### Given request
All of the entries need to be written out again, exactly as they are.

(Stored dataset items)
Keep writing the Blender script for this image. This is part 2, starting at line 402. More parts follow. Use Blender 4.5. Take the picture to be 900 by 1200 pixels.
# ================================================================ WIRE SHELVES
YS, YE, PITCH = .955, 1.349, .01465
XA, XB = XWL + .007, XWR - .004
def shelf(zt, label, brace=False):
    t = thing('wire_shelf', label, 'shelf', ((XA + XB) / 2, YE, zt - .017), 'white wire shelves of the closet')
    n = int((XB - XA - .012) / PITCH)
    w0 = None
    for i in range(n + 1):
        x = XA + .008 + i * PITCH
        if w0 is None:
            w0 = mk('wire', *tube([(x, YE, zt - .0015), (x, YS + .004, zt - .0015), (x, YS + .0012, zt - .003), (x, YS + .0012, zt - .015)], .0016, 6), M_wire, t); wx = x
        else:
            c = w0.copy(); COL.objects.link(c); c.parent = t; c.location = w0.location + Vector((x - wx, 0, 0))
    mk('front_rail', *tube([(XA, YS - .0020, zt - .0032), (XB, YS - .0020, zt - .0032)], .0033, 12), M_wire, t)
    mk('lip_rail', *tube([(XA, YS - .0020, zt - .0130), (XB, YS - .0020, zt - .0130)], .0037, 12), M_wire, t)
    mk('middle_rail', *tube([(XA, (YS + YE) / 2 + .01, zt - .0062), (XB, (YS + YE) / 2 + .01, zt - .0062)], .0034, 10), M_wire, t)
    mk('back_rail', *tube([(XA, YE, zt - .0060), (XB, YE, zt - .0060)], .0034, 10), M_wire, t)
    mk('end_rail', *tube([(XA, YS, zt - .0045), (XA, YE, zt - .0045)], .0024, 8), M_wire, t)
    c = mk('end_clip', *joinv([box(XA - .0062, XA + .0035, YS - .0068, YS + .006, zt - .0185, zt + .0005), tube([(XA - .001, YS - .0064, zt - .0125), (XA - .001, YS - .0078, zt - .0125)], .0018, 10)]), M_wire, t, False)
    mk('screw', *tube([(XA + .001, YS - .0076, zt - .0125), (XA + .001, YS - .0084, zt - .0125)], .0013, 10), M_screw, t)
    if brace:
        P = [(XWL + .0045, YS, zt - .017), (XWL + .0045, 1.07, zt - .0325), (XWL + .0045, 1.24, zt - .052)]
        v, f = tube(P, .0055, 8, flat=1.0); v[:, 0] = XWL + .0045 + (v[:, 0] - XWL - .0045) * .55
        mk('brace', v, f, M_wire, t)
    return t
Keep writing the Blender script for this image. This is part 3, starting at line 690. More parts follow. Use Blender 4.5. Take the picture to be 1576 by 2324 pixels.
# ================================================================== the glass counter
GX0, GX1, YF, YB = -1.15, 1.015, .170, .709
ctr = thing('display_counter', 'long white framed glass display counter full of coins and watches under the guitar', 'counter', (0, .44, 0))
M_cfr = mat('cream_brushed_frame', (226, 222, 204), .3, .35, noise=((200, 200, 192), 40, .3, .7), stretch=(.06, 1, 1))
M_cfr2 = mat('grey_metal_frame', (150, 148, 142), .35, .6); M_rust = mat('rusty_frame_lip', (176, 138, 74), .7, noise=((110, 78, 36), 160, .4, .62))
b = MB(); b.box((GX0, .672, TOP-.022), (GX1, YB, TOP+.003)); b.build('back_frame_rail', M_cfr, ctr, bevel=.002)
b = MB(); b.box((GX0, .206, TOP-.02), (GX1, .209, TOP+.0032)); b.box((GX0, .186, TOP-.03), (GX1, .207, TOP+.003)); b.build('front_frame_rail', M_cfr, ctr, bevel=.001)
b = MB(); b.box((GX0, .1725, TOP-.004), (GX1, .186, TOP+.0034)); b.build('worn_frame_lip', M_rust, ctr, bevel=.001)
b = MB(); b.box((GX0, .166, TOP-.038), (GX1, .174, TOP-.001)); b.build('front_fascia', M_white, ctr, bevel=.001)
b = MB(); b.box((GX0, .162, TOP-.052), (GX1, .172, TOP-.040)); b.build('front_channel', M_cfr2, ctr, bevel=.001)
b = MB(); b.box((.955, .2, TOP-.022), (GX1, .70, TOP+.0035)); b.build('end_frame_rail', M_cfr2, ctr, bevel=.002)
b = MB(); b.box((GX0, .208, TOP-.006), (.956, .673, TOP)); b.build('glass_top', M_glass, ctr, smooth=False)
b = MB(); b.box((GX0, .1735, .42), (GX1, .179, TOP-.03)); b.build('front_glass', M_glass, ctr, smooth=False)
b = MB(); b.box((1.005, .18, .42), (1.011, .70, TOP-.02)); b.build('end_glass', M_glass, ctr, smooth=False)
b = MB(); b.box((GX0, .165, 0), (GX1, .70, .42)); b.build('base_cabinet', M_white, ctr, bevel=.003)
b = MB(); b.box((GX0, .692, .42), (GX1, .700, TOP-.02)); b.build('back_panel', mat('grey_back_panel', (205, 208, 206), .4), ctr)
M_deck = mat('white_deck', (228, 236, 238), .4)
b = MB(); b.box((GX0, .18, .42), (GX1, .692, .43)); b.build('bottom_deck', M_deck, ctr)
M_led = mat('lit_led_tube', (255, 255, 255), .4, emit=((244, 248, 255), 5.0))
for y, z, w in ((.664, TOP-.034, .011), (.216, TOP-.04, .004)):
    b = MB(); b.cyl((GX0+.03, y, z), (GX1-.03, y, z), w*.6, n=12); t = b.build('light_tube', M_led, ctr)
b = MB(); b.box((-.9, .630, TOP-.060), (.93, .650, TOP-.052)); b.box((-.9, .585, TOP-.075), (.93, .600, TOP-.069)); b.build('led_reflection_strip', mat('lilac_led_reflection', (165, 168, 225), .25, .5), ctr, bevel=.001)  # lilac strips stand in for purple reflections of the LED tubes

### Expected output
Keep writing the Blender script for this image. This is part 2, starting at line 402. More parts follow. Use Blender 4.5. Take the picture to be 900 by 1200 pixels.
# ================================================================ WIRE SHELVES
YS, YE, PITCH = .955, 1.349, .01465
XA, XB = XWL + .007, XWR - .004
def shelf(zt, label, brace=False):
    t = thing('wire_shelf', label, 'shelf', ((XA + XB) / 2, YE, zt - .017), 'white wire shelves of the closet')
    n = int((XB - XA - .012) / PITCH)
    w0 = None
    for i in range(n + 1):
        x = XA + .008 + i * PITCH
        if w0 is None:
            w0 = mk('wire', *tube([(x, YE, zt - .0015), (x, YS + .004, zt - .0015), (x, YS + .0012, zt - .003), (x, YS + .0012, zt - .015)], .0016, 6), M_wire, t); wx = x
        else:
            c = w0.copy(); COL.objects.link(c); c.parent = t; c.location = w0.location + Vector((x - wx, 0, 0))
    mk('front_rail', *tube([(XA, YS - .0020, zt - .0032), (XB, YS - .0020, zt - .0032)], .0033, 12), M_wire, t)
    mk('lip_rail', *tube([(XA, YS - .0020, zt - .0130), (XB, YS - .0020, zt - .0130)], .0037, 12), M_wire, t)
    mk('middle_rail', *tube([(XA, (YS + YE) / 2 + .01, zt - .0062), (XB, (YS + YE) / 2 + .01, zt - .0062)], .0034, 10), M_wire, t)
    mk('back_rail', *tube([(XA, YE, zt - .0060), (XB, YE, zt - .0060)], .0034, 10), M_wire, t)
    mk('end_rail', *tube([(XA, YS, zt - .0045), (XA, YE, zt - .0045)], .0024, 8), M_wire, t)
    c = mk('end_clip', *joinv([box(XA - .0062, XA + .0035, YS - .0068, YS + .006, zt - .0185, zt + .0005), tube([(XA - .001, YS - .0064, zt - .0125), (XA - .001, YS - .0078, zt - .0125)], .0018, 10)]), M_wire, t, False)
    mk('screw', *tube([(XA + .001, YS - .0076, zt - .0125), (XA + .001, YS - .0084, zt - .0125)], .0013, 10), M_screw, t)
    if brace:
        P = [(XWL + .0045, YS, zt - .017), (XWL + .0045, 1.07, zt - .0325), (XWL + .0045, 1.24, zt - .052)]
        v, f = tube(P, .0055, 8, flat=1.0); v[:, 0] = XWL + .0045 + (v[:, 0] - XWL - .0045) * .55
        mk('brace', v, f, M_wire, t)
    return t
Keep writing the Blender script for this image. This is part 3, starting at line 690. More parts follow. Use Blender 4.5. Take the picture to be 1576 by 2324 pixels.
# ================================================================== the glass counter
GX0, GX1, YF, YB = -1.15, 1.015, .170, .709
ctr = thing('display_counter', 'long white framed glass display counter full of coins and watches under the guitar', 'counter', (0, .44, 0))
M_cfr = mat('cream_brushed_frame', (226, 222, 204), .3, .35, noise=((200, 200, 192), 40, .3, .7), stretch=(.06, 1, 1))
M_cfr2 = mat('grey_metal_frame', (150, 148, 142), .35, .6); M_rust = mat('rusty_frame_lip', (176, 138, 74), .7, noise=((110, 78, 36), 160, .4, .62))
b = MB(); b.box((GX0, .672, TOP-.022), (GX1, YB, TOP+.003)); b.build('back_frame_rail', M_cfr, ctr, bevel=.002)
b = MB(); b.box((GX0, .206, TOP-.02), (GX1, .209, TOP+.0032)); b.box((GX0, .186, TOP-.03), (GX1, .207, TOP+.003)); b.build('front_frame_rail', M_cfr, ctr, bevel=.001)
b = MB(); b.box((GX0, .1725, TOP-.004), (GX1, .186, TOP+.0034)); b.build('worn_frame_lip', M_rust, ctr, bevel=.001)
b = MB(); b.box((GX0, .166, TOP-.038), (GX1, .174, TOP-.001)); b.build('front_fascia', M_white, ctr, bevel=.001)
b = MB(); b.box((GX0, .162, TOP-.052), (GX1, .172, TOP-.040)); b.build('front_channel', M_cfr2, ctr, bevel=.001)
b = MB(); b.box((.955, .2, TOP-.022), (GX1, .70, TOP+.0035)); b.build('end_frame_rail', M_cfr2, ctr, bevel=.002)
b = MB(); b.box((GX0, .208, TOP-.006), (.956, .673, TOP)); b.build('glass_top', M_glass, ctr, smooth=False)
b = MB(); b.box((GX0, .1735, .42), (GX1, .179, TOP-.03)); b.build('front_glass', M_glass, ctr, smooth=False)
b = MB(); b.box((1.005, .18, .42), (1.011, .70, TOP-.02)); b.build('end_glass', M_glass, ctr, smooth=False)
b = MB(); b.box((GX0, .165, 0), (GX1, .70, .42)); b.build('base_cabinet', M_white, ctr, bevel=.003)
b = MB(); b.box((GX0, .692, .42), (GX1, .700, TOP-.02)); b.build('back_panel', mat('grey_back_panel', (205, 208, 206), .4), ctr)
M_deck = mat('white_deck', (228, 236, 238), .4)
b = MB(); b.box((GX0, .18, .42), (GX1, .692, .43)); b.build('bottom_deck', M_deck, ctr)
M_led = mat('lit_led_tube', (255, 255, 255), .4, emit=((244, 248, 255), 5.0))
for y, z, w in ((.664, TOP-.034, .011), (.216, TOP-.04, .004)):
    b = MB(); b.cyl((GX0+.03, y, z), (GX1-.03, y, z), w*.6, n=12); t = b.build('light_tube', M_led, ctr)
b = MB(); b.box((-.9, .630, TOP-.060), (.93, .650, TOP-.052)); b.box((-.9, .585, TOP-.075), (.93, .600, TOP-.069)); b.build('led_reflection_strip', mat('lilac_led_reflection', (165, 168, 225), .25, .5), ctr, bevel=.001)  # lilac strips stand in for purple reflections of the LED tubes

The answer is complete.